Make an exact copy of the data below, leaving out every picture.

____

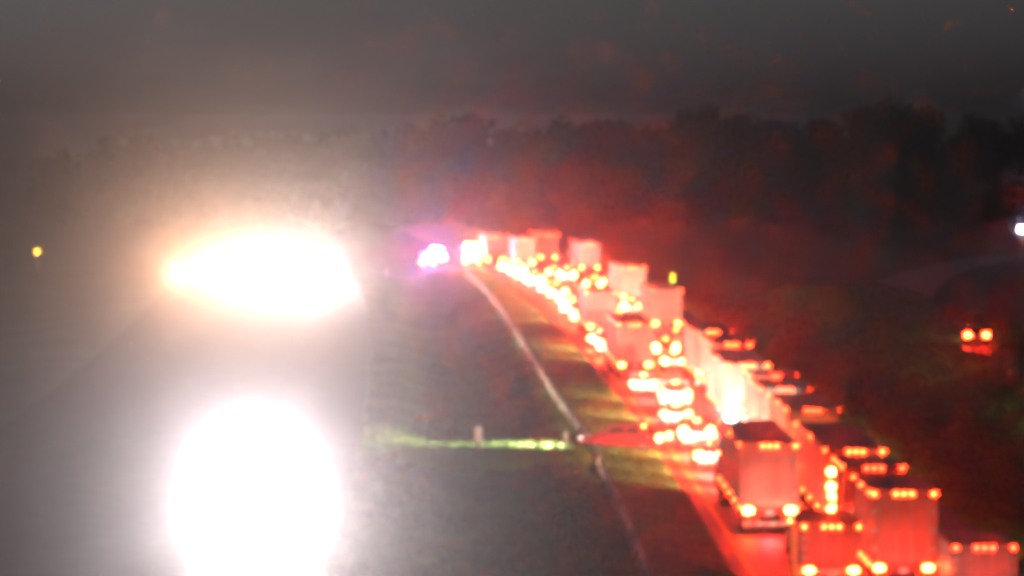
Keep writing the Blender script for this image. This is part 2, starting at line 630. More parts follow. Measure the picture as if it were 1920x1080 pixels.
def make_car(kind, oncoming=False):
    c = CARS[kind]
    L, hw = c['L'], c['hw']
    root = thing(c['name'], '', c['cat'])
    m = MB()
    m.loft([ring(0, hw * .90, .42, c['deck'] - .10, .06), ring(.12, hw * .97, .34, c['deck'], .05), ring(1.0, hw, .28, c['belt'], .04), ring(L * .45, hw, .26, c['belt'] - .01, .04),
            ring(L * .74, hw, .27, c['hood'] + .02, .05), ring(L * .93, hw * .95, .30, c['hood'] - .14, .08), ring(L, hw * .80, .38, .70, .06)])
    m.build('body', M['paint_silver'], root, False)
    g0, g1, g2, g3 = c['glass']
    b, rf = c['belt'] - .03, c['roof']
    tw, bw = hw * .74, hw * .93
    m = MB()
    m.loft([[(-bw, g0, b), (bw, g0, b), (bw, g0 + .02, b + .02), (-bw, g0 + .02, b + .02)],
            [(-bw, g0, b), (bw, g0, b), (tw + .06, g1, rf - .06), (-tw - .06, g1, rf - .06)],
            [(-bw, g1 + .1, b), (bw, g1 + .1, b), (tw, g1 + .12, rf), (-tw, g1 + .12, rf)],
            [(-bw, g2, b), (bw, g2, b), (tw, g2, rf), (-tw, g2, rf)],
            [(-bw, g3, b), (bw, g3, b), (bw, g3, b + .02), (-bw, g3, b + .02)]])
    m.build('cabin', M['paint_silver'], root)

    def quad(name, a, e, off):
        n = (Vector(a[1]) - Vector(a[0])).cross(Vector(a[3]) - Vector(a[0])).normalized() * e
        p = [Vector(q) + n * off for q in a]
        q = [Vector(q) + n * (off - .02) for q in a]
        mm = MB()
        mm.loft([q, p])
        return mm.build(name, M['glass'], root)
    k = .10
    quad('rear_window', [(-bw + k, g0 + .03, b + .07), (bw - k, g0 + .03, b + .07), (tw - .04, g1 - .02, rf - .13), (-tw + .04, g1 - .02, rf - .13)], 1, .02)
    quad('windscreen', [(-bw + k, g3 - .04, b + .06), (bw - k, g3 - .04, b + .06), (tw - .04, g2 + .05, rf - .06), (-tw + .04, g2 + .05, rf - .06)], -1, .03)
    mid = (g1 + g2) / 2
    for sx in (-1, 1):
        for ya, yb, za, zb in ((g1 + .16, mid - .05, g0 + .45, mid - .05), (mid + .05, g2 - .02, mid + .05, g3 - .45)):
            quad('side_window', [(sx * (bw - .01), max(za, g1 - .3), b + .06), (sx * (bw - .01), zb, b + .06), (sx * (tw + .035), yb, rf - .10), (sx * (tw + .035), ya, rf - .10)], sx, .02)
        wheel(root, sx * (hw - .13), L * .20, .33, .22, sx)
        wheel(root, sx * (hw - .13), L * .80, .33, .22, sx)
        z = c['tail_z']
        tall = kind in ('suv', 'van', 'pickup')
        box('taillight', M['brake'], root, sx * hw * .80 - (.11 if tall else .19), sx * hw * .80 + (.11 if tall else .13), -.045, .06, z - (.22 if tall else .08), z + (.22 if tall else .08), .02)
        box('headlight', M['head'], root, sx * hw * .66 - .17, sx * hw * .66 + .17, L - .10, L + .012, .58, .72, .03)
        box('door_mirror', M['plastic'], root, sx * (hw + .02) - .08, sx * (hw + .02) + .08, g3 - .62, g3 - .50, b + .02, b + .15, .02)
        box('door_handle', M['plastic'], root, sx * (hw + .01) - .012, sx * (hw + .01) + .012, mid - .35, mid - .18, b - .16, b - .12)
    box('rear_bumper', M['plastic'], root, -hw * .88, hw * .88, -.06, .10, .36, .56, .03)
    box('front_bumper', M['plastic'], root, -hw * .74, hw * .74, L - .06, L + .05, .30, .50, .03)
    box('number_plate', M['plate'], root, -.16, .16, -.085, -.055, .60, .74)
    box('high_brake_light', M['brake'], root, -.16, .16, g1 - .05, g1 + .01, rf - .085, rf - .045)
    if kind == 'pickup':
        box('cargo_bed', M['chassis'], root, -hw + .10, hw - .10, .10, 1.85, c['belt'] - .02, c['belt'] + .015)
        for sx in (-1, 1):
            box('bed_rail', M['plastic'], root, sx * (hw - .06) - .04, sx * (hw - .06) + .04, .08, 1.95, c['belt'] - .03, c['belt'] + .05, .01)
        box('tailgate_handle', M['plastic'], root, -.12, .12, -.02, .01, .90, .97)
    return root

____

Task result
Keep writing the Blender script for this image. This is part 2, starting at line 630. More parts follow. Measure the picture as if it were 1920x1080 pixels.
def make_car(kind, oncoming=False):
    c = CARS[kind]
    L, hw = c['L'], c['hw']
    root = thing(c['name'], '', c['cat'])
    m = MB()
    m.loft([ring(0, hw * .90, .42, c['deck'] - .10, .06), ring(.12, hw * .97, .34, c['deck'], .05), ring(1.0, hw, .28, c['belt'], .04), ring(L * .45, hw, .26, c['belt'] - .01, .04),
            ring(L * .74, hw, .27, c['hood'] + .02, .05), ring(L * .93, hw * .95, .30, c['hood'] - .14, .08), ring(L, hw * .80, .38, .70, .06)])
    m.build('body', M['paint_silver'], root, False)
    g0, g1, g2, g3 = c['glass']
    b, rf = c['belt'] - .03, c['roof']
    tw, bw = hw * .74, hw * .93
    m = MB()
    m.loft([[(-bw, g0, b), (bw, g0, b), (bw, g0 + .02, b + .02), (-bw, g0 + .02, b + .02)],
            [(-bw, g0, b), (bw, g0, b), (tw + .06, g1, rf - .06), (-tw - .06, g1, rf - .06)],
            [(-bw, g1 + .1, b), (bw, g1 + .1, b), (tw, g1 + .12, rf), (-tw, g1 + .12, rf)],
            [(-bw, g2, b), (bw, g2, b), (tw, g2, rf), (-tw, g2, rf)],
            [(-bw, g3, b), (bw, g3, b), (bw, g3, b + .02), (-bw, g3, b + .02)]])
    m.build('cabin', M['paint_silver'], root)

    def quad(name, a, e, off):
        n = (Vector(a[1]) - Vector(a[0])).cross(Vector(a[3]) - Vector(a[0])).normalized() * e
        p = [Vector(q) + n * off for q in a]
        q = [Vector(q) + n * (off - .02) for q in a]
        mm = MB()
        mm.loft([q, p])
        return mm.build(name, M['glass'], root)
    k = .10
    quad('rear_window', [(-bw + k, g0 + .03, b + .07), (bw - k, g0 + .03, b + .07), (tw - .04, g1 - .02, rf - .13), (-tw + .04, g1 - .02, rf - .13)], 1, .02)
    quad('windscreen', [(-bw + k, g3 - .04, b + .06), (bw - k, g3 - .04, b + .06), (tw - .04, g2 + .05, rf - .06), (-tw + .04, g2 + .05, rf - .06)], -1, .03)
    mid = (g1 + g2) / 2
    for sx in (-1, 1):
        for ya, yb, za, zb in ((g1 + .16, mid - .05, g0 + .45, mid - .05), (mid + .05, g2 - .02, mid + .05, g3 - .45)):
            quad('side_window', [(sx * (bw - .01), max(za, g1 - .3), b + .06), (sx * (bw - .01), zb, b + .06), (sx * (tw + .035), yb, rf - .10), (sx * (tw + .035), ya, rf - .10)], sx, .02)
        wheel(root, sx * (hw - .13), L * .20, .33, .22, sx)
        wheel(root, sx * (hw - .13), L * .80, .33, .22, sx)
        z = c['tail_z']
        tall = kind in ('suv', 'van', 'pickup')
        box('taillight', M['brake'], root, sx * hw * .80 - (.11 if tall else .19), sx * hw * .80 + (.11 if tall else .13), -.045, .06, z - (.22 if tall else .08), z + (.22 if tall else .08), .02)
        box('headlight', M['head'], root, sx * hw * .66 - .17, sx * hw * .66 + .17, L - .10, L + .012, .58, .72, .03)
        box('door_mirror', M['plastic'], root, sx * (hw + .02) - .08, sx * (hw + .02) + .08, g3 - .62, g3 - .50, b + .02, b + .15, .02)
        box('door_handle', M['plastic'], root, sx * (hw + .01) - .012, sx * (hw + .01) + .012, mid - .35, mid - .18, b - .16, b - .12)
    box('rear_bumper', M['plastic'], root, -hw * .88, hw * .88, -.06, .10, .36, .56, .03)
    box('front_bumper', M['plastic'], root, -hw * .74, hw * .74, L - .06, L + .05, .30, .50, .03)
    box('number_plate', M['plate'], root, -.16, .16, -.085, -.055, .60, .74)
    box('high_brake_light', M['brake'], root, -.16, .16, g1 - .05, g1 + .01, rf - .085, rf - .045)
    if kind == 'pickup':
        box('cargo_bed', M['chassis'], root, -hw + .10, hw - .10, .10, 1.85, c['belt'] - .02, c['belt'] + .015)
        for sx in (-1, 1):
            box('bed_rail', M['plastic'], root, sx * (hw - .06) - .04, sx * (hw - .06) + .04, .08, 1.95, c['belt'] - .03, c['belt'] + .05, .01)
        box('tailgate_handle', M['plastic'], root, -.12, .12, -.02, .01, .90, .97)
    return root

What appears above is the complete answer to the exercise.